Estrenada sin éxito en La Fenice de Venecia, ante un público que se burló en varios momentos de la representación dirigiendo sus críticas a la soprano Fanny Donatelly por considerarla, a sus 38 años, como demasiado vieja para asumir ese difícil papel, necesitó diversas revisiones, realizadas entre 1853 y 1854, que afectaron fundamentalmente a los actos II y III. Tal como nos llega ahora, volvió a presentarse de nuevo en Venecia ya en otro Teatro, el San Benedetto, para subirse al caballo de un éxito que se prolonga hasta hoy, tras haber pasado en 1856 por Londres y New York y el Liceo de Barcelona en 1855 . Una aceptación popular que, según las estadísticas de “Opera-Base” de 1805/1810 se convirtió en el título más representado en Italia, así como la de Verdi, con la que alcanzó su mayor éxito, impulsado por la suprema madurez de su lenguaje y la profundidad y solidez de sus personajes, acompañados siempre por unos momentos instrumentales plagados de construcciones dramáticas llenas de atractivo y sensualidad, llamando la atención la exigencia vocal y dramática que Verdi exige tanto a los dos personajes masculinos, Alfredo y Giorgio Germon (tenor y barítono) como al femenino, soprano, que a pesar de sus duras exigencias ha sido siempre uno de los papeles más deseados por las mejores cantantes del momento.

Para esta nueva producción del Real, realizada en coproducción con el Liceo de Barcelona, la Scottis Opera de Glasgow y la Welsh National Opera de Cardif, se ha recurrido a un triple reparto en el que figuran voces tan interesantes como las de Ermonela Jaho, Irina Lungo y Venera Gimadieva para el rol de Violeta y para la pareja de los Germont a Francesco Demuro, Antonio Gandía y Teodor Lincäi (Alfredo) y Juan Jesús Rodríguez, Angel Ódena y Leo Nucci ( Giorgio), acompañados por el coro y la Orquesta titulares del Teatro, dirigidos Por Renato Palumbo.

Otra de las novedades de esta producción es haberse convertido en la estrella de las actividades de la “Semana de la Ópera” del Teatro Real, con la retransmisión en directo de la función del 8 de mayo en diferentes espacios culturales de Madrid como el Museo del Prado, la Fundación Canal, el Museo Nacional de Arte Reina Sofía, , el Thyessen –Bornemisza, la “Casa del Lector” del Matadero, las Fundaciones Canal y Francisco Giner de los Ríos, el Centro Cultural Conde Duque y el Instituto Italiano de Cultura de Madrid.
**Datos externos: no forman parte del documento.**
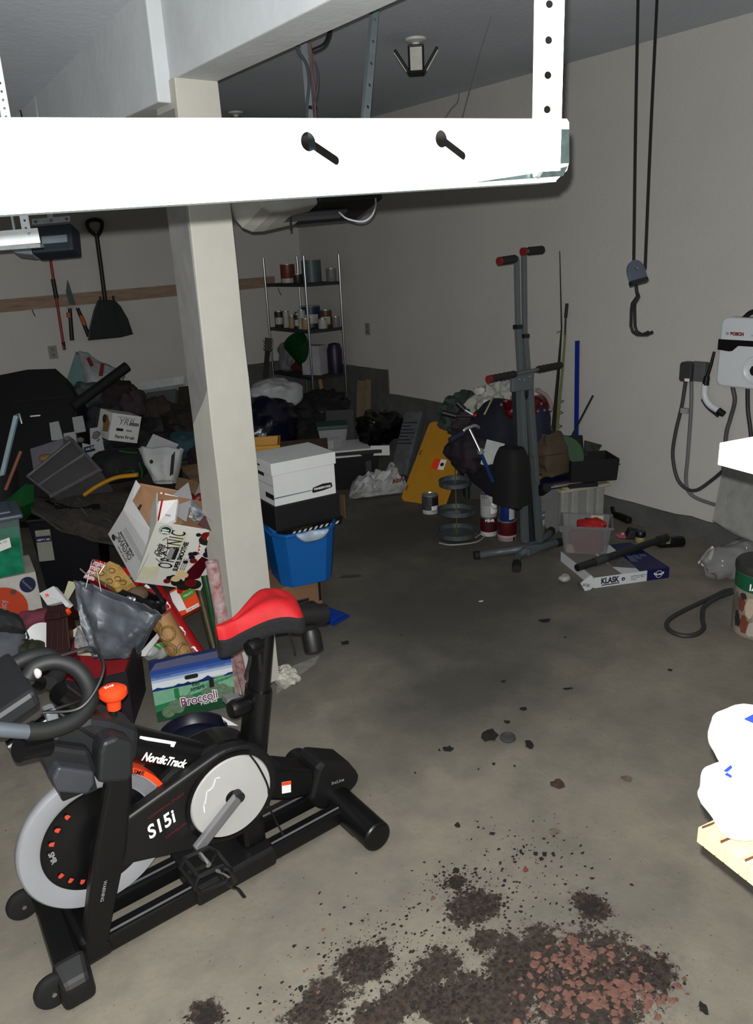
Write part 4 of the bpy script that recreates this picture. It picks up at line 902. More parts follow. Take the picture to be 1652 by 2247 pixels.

Además de ello, con el patrocinio de Endesa y Seguros Santa Lucía, se instalará, en dicha fecha, una pantalla gigante en la Pza. de Oriente, estando previsto igualmente se pueda disfrutar de ella en otras ciudades españolas como Granada, Segovia, Sevilla, Pamplona y Vitoria

Puesta en escena
La escenografía de Tanya McCallin, sobria e intimista, igual que el vestuario, ha atraído por su sencillez y facilidad de resolución en los tres actos, especialmente en el segundo. El elenco masculino al contar con la presencia del barítono Leo Nucci, tal y como era de esperar, ha resultado algo desequilibrado, su extraordinaria calidad y experiencia ha marcado demasiada diferencia con los demás participantes masculinos. Una objeción que pasa a segundo plano, dado que lo importante es que el público del Real haya podido, una vez más, disfrutar de la elegancia y precisión de su voz y de sus buenas formas y movimientos dramáticos. La albanesa Ermonela Jaho ha sido una Violeta ideal, por el tono preciso de su voz, siempre ajustada a las duras exigencias de cada acto; una soprano lírica espinto en el primero y una voz serena, dulce, romántica y trágica a la vez en los dos siguientes, especialmente en el variado y duro segundo, cargado de numerosos y difícilísimos matices. El italiano Renato Palumbo, gran especialista verdiano, con su habitual maestría ha sabido sacarle un gran partido a esos dos grandes conjuntos que forman el coro y la Orquesta titulares del Teatro, especialmente en lo que a la precisión del tempo se refiere, siempre entregados a su extraordinaria labor, muy precisos en los pasajes solistas de clarinete, flauta y oboe, que resaltaron la belleza y el atractivo de las arias estrella de la extraordinaria partitura de Verdi, lo mismo que el reducido ballet y la también escueta coreografía de Andrew George, que se unió a la iluminación de Jennifer Tipton tal vez demasiado oscura en el tercer acto. Todos merecen los mejores elogios para celebrar que, por fin, vuelve la felicidad audiovisual a los espectadores del Real; habituales y esporádicos.